Mathematics is a new community and so its scope is still being defined.  [Discussion on the community proposal](https://meta.codidact.com/questions/277002#answer-277245) included this as a starting point, which the community here should further refine:

> Scope for this site would include:
>
> - all branches of theoretical and applied math: algebra, category theory, arithmetic and number theory, combinatorics, topology, measure theory and probability, calculus and analysis, statistics, complexity theory, automata theory, etc.
> - closely-adjacent sciences where the central question is about the math (e.g. "help me with this calculus to solve this physics problem" should be fine, but not "which equation should I use for this physics problem")
> - math tools (e.g. software packages) if the question is about the math (e.g. "what's the difference between these two R packages' implementations of Student's _t_ test" and not "what's the difference between these two R packages' implementations of text justification")

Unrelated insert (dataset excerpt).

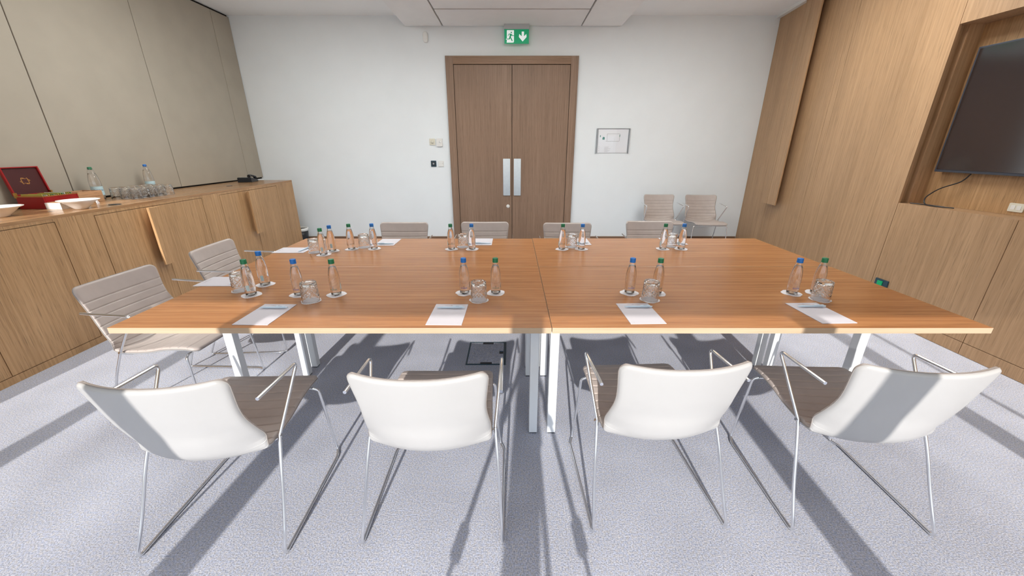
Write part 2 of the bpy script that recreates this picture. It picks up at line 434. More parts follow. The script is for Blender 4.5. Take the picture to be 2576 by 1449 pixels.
# ------------------------------------------------------------------ double door
d = struct(MB().box(-0.98, 0.98, YB - 0.022, YB + 0.02, 0, 2.752).build('door_1', M['dark']))
fr = MB(); fr.box(-0.98, -0.868, YB - 0.045, YB - 0.01, 0, 2.752); fr.box(0.868, 0.98, YB - 0.045, YB - 0.01, 0, 2.752)
fr.build('frame', M['door'], d, bevel=0.002)
MB().box(-0.868, 0.868, YB - 0.045, YB - 0.01, 2.645, 2.752).build('frame', M['doorh'], d, bevel=0.002)
for s, xa, xb, hx in ((-1, -0.862, -0.004, -0.0865), (1, 0.004, 0.862, 0.085)):
    lf = MB().box(xa, xb, YB - 0.036, YB - 0.012, 0.01, 2.638).build('door_leaf', M['door'], d, bevel=0.002)
    hd = MB().prism(rrect(hx - 0.056, hx + 0.056, 0.755, 1.327, 0.008), YB - 0.050, YB - 0.036, 'y').build('door_handle', M['steel'], lf)
    if s < 0:
        T = Matrix.Translation((-0.066, YB - 0.036, 0.58)) @ Matrix.Rotation(PI / 2, 4, 'X')
        MB().lathe([(0.0, 0.014), (0.022, 0.012), (0.028, 0.006), (0.029, 0)][::-1], 24, T=T).build('lock', M['whitep'], lf)

# ------------------------------------------------------------------ things on the back wall
def wallT(x, z, y=YB): return Matrix.Translation((x, y, z))
# exit sign
ex = empty('exit_sign', (0.066, 6.35, 3.128), 0, 'green exit sign with a running figure and down arrow, hung over the door', 'exit sign')
W2, z0, z1 = 0.1745, -0.238, -0.063
MB().box(-W2 - 0.004, W2 + 0.004, -0.02, 0.022, -0.063, 0).build('housing', M['lgrey'], ex, bevel=0.003)
MB().box(-W2, W2, -0.008, 0.008, z0, z1).build('sign_plate', M['sgreen'], ex, bevel=0.001)
def sp(px, py): return (-W2 + (px - 600) / 1240 * 2 * W2, z1 - (py - 510) / 735 * (z1 - z0))
def poly(mb, pts, ya, yb):
    q = [sp(*p) for p in pts]
    A = sum(q[i][0] * q[(i + 1) % len(q)][1] - q[(i + 1) % len(q)][0] * q[i][1] for i in range(len(q)))
    if A < 0: q = q[::-1]
    mb.prism(q, ya, yb, 'y')
mb = MB()
poly(mb, [(740, 555), (1065, 555), (1085, 575), (1085, 1150), (1050, 1195), (710, 1195), (725, 1120), (725, 1045), (680, 1045), (690, 990), (725, 975), (725, 575)], -0.0095, -0.008)
poly(mb, [(1475, 630), (1590, 630), (1590, 870), (1710, 750), (1722, 905), (1525, 1135), (1335, 905), (1350, 750), (1475, 870)], -0.0095, -0.008)
mb.build('pictogram_white', M['swhite'], ex)
mb = MB()
poly(mb, [(950 + 36 * math.cos(a * PI / 8), 675 + 36 * math.sin(a * PI / 8)) for a in range(16)], -0.0108, -0.0095)
poly(mb, [(870, 735), (950, 740), (990, 800), (935, 880), (920, 940), (850, 930), (870, 850)], -0.0108, -0.0095)
def stroke(mb, a, b, w):
    dx, dy = b[0] - a[0], b[1] - a[1]; l = math.hypot(dx, dy); nx, ny = -dy / l * w / 2, dx / l * w / 2
    poly(mb, [(a[0] + nx, a[1] + ny), (b[0] + nx, b[1] + ny), (b[0] - nx, b[1] - ny), (a[0] - nx, a[1] - ny)], -0.0108, -0.0095)
for a, b, w in (((900, 752), (830, 752), 30), ((838, 745), (780, 845), 30), ((960, 775), (1010, 840), 36), ((1000, 838), (1085, 838), 32),
                ((885, 900), (850, 1015), 56), ((860, 1012), (710, 1012), 36), ((895, 900), (1000, 1110), 52)):
    stroke(mb, a, b, w)
mb.build('pictogram_figure', M['sgreen'], ex)
# alarm detector
o = MB().prism(rrect(-1.285, -1.215, 2.92, 3.055, 0.03, 6), YB - 0.045, YB, 'y').build('wall_sensor', M['whitep'], bevel=0.008)
tag(o, 'small white oval motion sensor high on the wall left of the door', 'sensor')
MB().prism(rrect(-1.272, -1.228, 2.96, 3.045, 0.02, 6), YB - 0.05, YB - 0.044, 'y').build('lens', M['ceramic'], o)
# switches and thermostat
def plate(name, x0, x1, za, zb, mat, label, cat, th=0.012):
    o = MB().prism(rrect(x0, x1, za, zb, 0.006), YB - th, YB, 'y').build(name, mat, bevel=0.002)
    return tag(o, label, cat)
p = plate('dimmer_switch', -1.300, -1.210, 1.530, 1.624, M['beigep'], 'cream dimmer switch with a round knob, upper left of the four wall plates', 'switch')
MB().lathe([(0.024, 0), (0.022, 0.014), (0, 0.014)], 24, T=wallT(-1.255, 1.577, YB - 0.012) @ Matrix.Rotation(PI / 2, 4, 'X')).build('knob', M['beigep'], p)
p = plate('thermostat', -1.186, -1.096, 1.510, 1.628, M['whitep'], 'white thermostat box with a small dial nearest the door, upper row', 'thermostat', 0.03)
MB().lathe([(0.018, 0), (0.016, 0.008), (0, 0.008)], 24, T=wallT(-1.13, 1.577, YB - 0.03) @ Matrix.Rotation(PI / 2, 4, 'X')).build('dial', M['ceramic'], p)
p = plate('black_socket', -1.300, -1.215, 1.204, 1.296, M['teal'], 'black square wall socket below the cream dimmer switch', 'socket')
MB().prism(rrect(-1.285, -1.230, 1.222, 1.28, 0.005), YB - 0.017, YB - 0.012, 'y').build('socket_insert', M['black'], p)
MB().box(-1.270, -1.245, YB - 0.019, YB - 0.017, 1.238, 1.264).build('port', M['grey'], p)
p = plate('card_switch', -1.180, -1.095, 1.203, 1.292, M['whitep'], 'white double rocker switch below the thermostat', 'switch')
MB().box(-1.172, -1.103, YB - 0.017, YB - 0.012, 1.252, 1.284).build('rocker', M['ceramic'], p)
MB().box(-1.172, -1.103, YB - 0.017, YB - 0.012, 1.211, 1.245).build('rocker', M['ceramic'], p)
# evacuation plan holder
pf = empty('plan_holder', (1.585, YB, 1.59), 0, 'clear framed evacuation plan with small green marks, on the wall right of the door', 'wall plan')
MB().box(-0.235, 0.235, -0.012, -0.004, -0.175, 0.172).build('sheet', M['planpaper'], pf)
MB().box(-0.248, 0.248, -0.022, -0.019, -0.181, 0.178).build('cover', M['acrylic'], pf)
for s in (-1, 1): MB().box(s * 0.252 - 0.008, s * 0.252 + 0.008, -0.026, 0, -0.185, 0.182).build('side_rail', M['grey'], pf)
MB().box(-0.25, 0.25, -0.024, 0, 0.178, 0.183).build('top_rail', M['grey'], pf)
faint = plain('faint_grey_ink', (0.45, 0.44, 0.46), 0.8)
MB().box(-0.205, -0.195, -0.0135, -0.012, 0.055, 0.085).build('green_mark', M['inkg'], pf)
MB().prism([(-0.165, 0.02), (-0.13, 0.02), (-0.13, 0.05), (-0.14, 0.06), (-0.155, 0.06), (-0.165, 0.045)], -0.0135, -0.012, 'y').build('green_mark', M['inkg'], pf)
MB().box(0.098, 0.107, -0.0135, -0.012, 0.06, 0.092).build('green_mark', M['inkg'], pf)
L_ = [(-0.095, 0.105, 0.102, 0.106), (-0.11, 0.10, -0.006, -0.002), (0.100, 0.104, 0.0, 0.10), (-0.095, -0.091, 0.0, 0.102)]
L_ += [(-0.125, -0.125 + random.uniform(.05, .12), -0.09 - k * 0.012, -0.0875 - k * 0.012) for k in range(7)]
L_ += [(-0.215, -0.205, -0.09 - k * 0.028, -0.085 - k * 0.028) for k in range(3)]
for a, b, c, e in L_: MB().box(a, b, -0.0133, -0.012, c, e).build('plan_line', faint, pf)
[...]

I am, myself, none of a mathematician, a statistician, or a data scientist, so I'm passing along this starting point and hoping the experts here will improve it.

One good way to test scope is to look at some real questions, so if you're willing to ask some "trial balloons", please do.

See also [Software Development](https://software.codidact.com/); if you have questions that are more about implementation (how to program an ML algorithm in Python, for instance), that's probably a better fit.  Algorithms themselves sound more like math/stats to me.